The thing about Paranormal Activity and The Blair Witch Project before it is that they are horror movies that really have nothing to do with the supernatural. They have to do with home invasion and being lost in nature and the crazy tricks that your mind plays on you when those things collide with an idea of ghosts and ghouls and goblins. Spoiler alert: in both cases, the terror is all psychological, not phantasmagorical. What makes both of those movies scary is that they could happen to just about anyone. That's not the case on The River. In the two hour premiere last night, the crew faced off against a blood sucking flying soul creature and a river spirit that has a thing for dolls. These are not things that could happen to you or me.

The show wants us to believe, just like Lost did, that magic is very real. Given the success of Lost (up until the shitty end) that can be a very successful strategy (look at the gangbusters Once Upon a Time). The problem is that belief doesn't mesh well with the gimmick of found footage. It divorces the concept from the very reality it is meant to convey. I'm not going to go out on the Amazon, I'm not going to deal with a crazy tree full of doll heads (though there is something similar on Fire Island, and like the one on The River, it's more campy than terrifying).

That's why all of these cameras get very annoying very fast. Aside from obfuscating the real action and keeping the viewers from seeing things the actors see, the show also has to go through the extra added work of always explaining where the shots are coming from. They can't just go out into the jungle, they have to take the camera men, show where the cameras are set up. The exposition becomes not about plot, but technique. Nothing is more boring than that.

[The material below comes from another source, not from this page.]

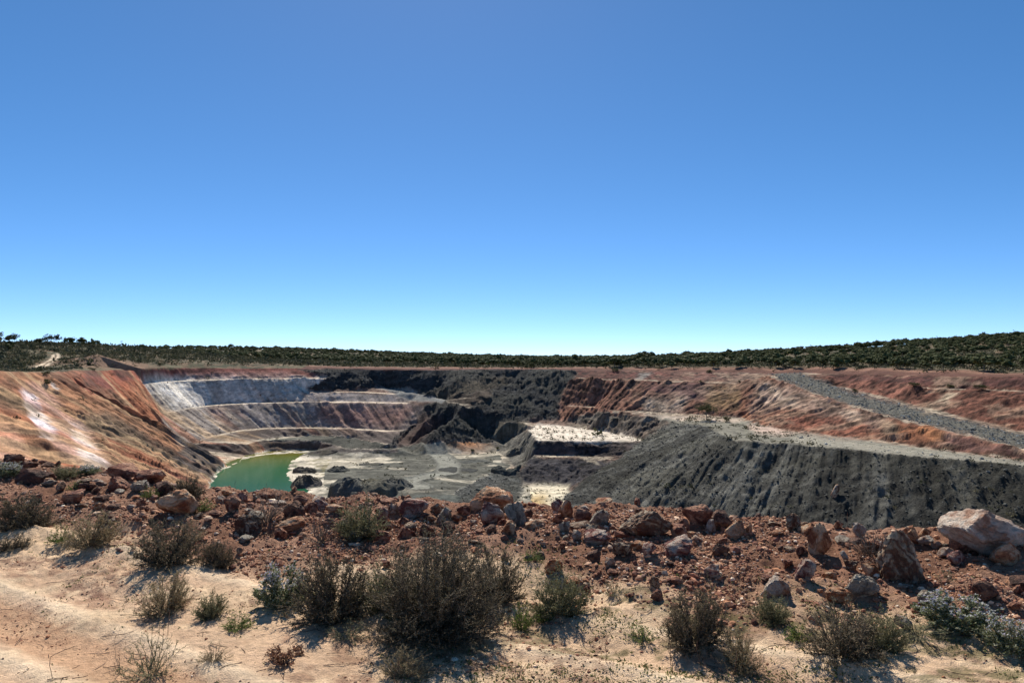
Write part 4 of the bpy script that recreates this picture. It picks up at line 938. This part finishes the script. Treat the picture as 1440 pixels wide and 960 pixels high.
PR = {'big': shrub_proto(1, 'big', 230, 17, 20), 'grey': shrub_proto(2, 'grey', 90, 14, 15), 'grey2': shrub_proto(3, 'grey', 80, 14, 14), 'pale': shrub_proto(4, 'pale', 80, 13, 13), 'tan': shrub_proto(5, 'tan', 76, 13, 12), 'tan2': shrub_proto(6, 'tan', 40, 9, 8),
      'flower': shrub_proto(7, 'flower', 84, 8, 13), 'green': shrub_proto(8, 'green', 40, 7, 9), 'dead': shrub_proto(9, 'dead', 30, 7, 0), 'black': shrub_proto(10, 'black', 12, 6, 0), 'dry': shrub_proto(11, 'dry', 30, 6, 7, .8), 'thin': shrub_proto(12, 'pale', 34, 7, 6), 'tangle': shrub_proto(14, 'dead', 60, 8, 0), 'twig': shrub_proto(13, 'dead', 7, 3, 0)}
PLANTS = [
 (615,903,215,142,'big','biggest bush, dense dark grey-green, wide and round on the sand'),
 (470,877,118,112,'grey','dark round bush between the white-flowered bush and the biggest bush'),
 (548,868,100,78,'pale','lighter olive bush pressed against the front of the biggest bush'),
 (700,850,80,84,'grey2','dark bush merging with the biggest bush above the green herb'),
 (398,856,66,72,'flower','white-flowered silver bush with a black shadow below'),
 (785,873,84,70,'pale','pale twiggy bush beside the bright green herb'),
 (978,922,96,100,'grey','tall dark bush below the maroon and pink stone'),
 (1040,948,64,66,'tan','pale bush in front of the tall dark bush'),
 (1086,878,58,46,'pale','small green-grey bush below the pale pyramid boulder'),
 (1186,932,120,82,'grey2','wide sprawling dark bush below the mottled orange boulder'),
 (1240,915,66,58,'pale','lighter wing of bush beside the wide sprawling one'),
 (1345,890,92,54,'flower','low silver bush with lilac flowers below the dark brown boulder'),
 (1424,925,66,60,'flower','lilac-flowered bush cut by the edge of the picture'),
 (35,742,86,60,'grey','dark olive bush at the end of the stony ridge'),
 (128,777,70,56,'tan','open twiggy tan bush with a hollow middle on the sand'),
 (84,772,40,28,'green','small green tussock beside the hollow twiggy bush'),
 (236,800,94,70,'grey2','dark-hearted bush below the big wedge boulder'),
 (268,770,60,44,'tan2','pale feathery bush rising behind the dark-hearted one'),
 (306,800,50,48,'grey','small brown-grey bush standing by itself above the sand'),
 (232,866,76,64,'tan','tan dome-shaped bush with a streaky shadow on the sand'),
 (299,870,48,42,'pale','small bush between the tan dome and the white-flowered bush'),
 (333,888,50,24,'green','low green clump in front of the white-flowered bush'),
 (212,958,98,70,'thin','spiky sparse bush near the wheel ruts'),
 (300,934,48,30,'tan2','small dry tuft beside the spiky sparse bush'),
 (401,932,66,32,'dry','flat dead clump of curled red-brown leaves'),
 (574,958,68,46,'tan','lonely pale bush on the sand below the biggest bush'),
 (505,763,80,58,'pale','green-grey bush on the ridge beside the pink upright stone'),
 (452,768,62,54,'dead','brown twiggy bush by the glowing orange boulder'),
 (375,745,76,56,'dead','thorny grey dead bush over the striped tan boulder'),
 (262,704,50,36,'grey','grey bush behind the big wedge boulder'),
 (288,722,36,18,'green','green patch of leaves between the wedge boulder and the lake'),
 (12,673,44,24,'flower','silver bush behind the broad brown slab'),
 (92,675,50,20,'pale','pale low bush on the skyline beneath the white streaked wall'),
 (124,668,34,14,'flower','small whitish bush beside the pale low one'),
 (108,688,30,14,'green','green sprig in front of the whitish bush'),
 (210,702,28,18,'green','green sprig in the shade of the grey block'),
 (653,784,34,44,'black','small black dead shrub on the red gravel'),
 (1226,784,92,38,'tangle','tangle of bleached dead twigs beside the swirled boulder'),
 (1056,868,40,50,'black','thin dark dead shrub above the small green-grey bush'),
 (16,775,56,24,'grey2','low dark mat of twigs at the edge of the sand'),
 (747,790,32,16,'green','tiny green bush on the gravel below the arched heap'),
 (735,888,36,44,'green','bright leafy green herb in the gap between two bushes'),
 (765,876,34,28,'green','second green herb under the pale twiggy bush'),
 (905,905,50,20,'green','low green herb before the tall dark bush'),
 (1125,905,50,30,'green','green clump beside the wide sprawling bush'),
 (490,905,70,30,'thin','ragged skirt of twigs at the foot of the dark round bush'),
 (725,958,44,46,'twig','few bare upright stems on the pale sand'),
 (25,792,24,14,'twig','tiny reddish dry sprig alone on the sand'),
 (170,952,44,66,'twig','bare forked stem beside the spiky sparse bush'),
 (865,842,44,24,'thin','little twiggy bush at the foot of the gravel'),
 (1330,818,34,18,'thin','small sprig on the gravel above the silver bush'),
 (1290,905,90,30,'thin','grassy fringe beyond the pink and white stone'),
]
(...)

What made American Horror Story so successful is that before you even set your DVR, you know what you're signing up for. It's right there in the title. It is a horror show, and because of that we're willing to learn about the crazy supernatural rules that govern this alternative universe—where rubber suited men rape your wife and dead gay men fiendishly redecorate your rooms. And it's on cable, so it can get away with the gratuitous nudity and violence that everyone wants to see when they tune in. It is carnal, in all respects of the word.

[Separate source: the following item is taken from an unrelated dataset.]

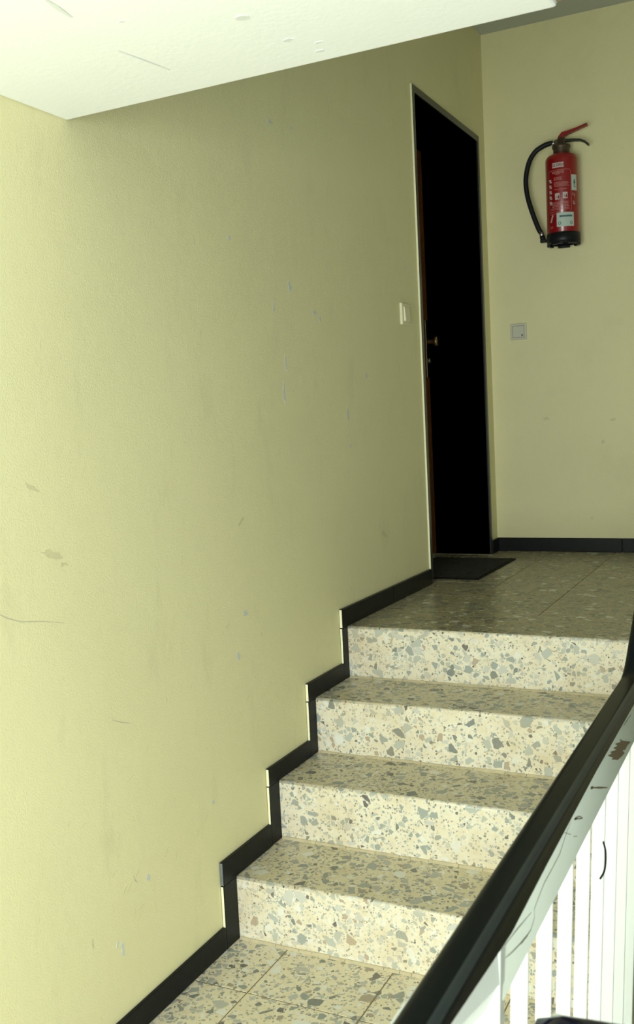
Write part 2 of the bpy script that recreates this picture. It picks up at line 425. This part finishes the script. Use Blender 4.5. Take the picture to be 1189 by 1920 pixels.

The River, with its documentary approach and network decency, wants you to think this is real life. Sorry, everyone in the universe, but ghosts aren't real. At least not ones that live in dragonflies that will posses you if they crawl in your mouth (yes, that really happened). In the post-Lost world, much has been made about audiences not wanting to invest in mystery shows so The River has the over-arching mystery of the missing host, but also a monster-of-the-week set up. And they're trying to build characters. And they have a duplicitous security guy. And people are dying. It's just too much going on. With so much to do, The River feels leaden, bogged down in everything its trying to accomplish. The result isn't really scary at all. It's just a bit silly.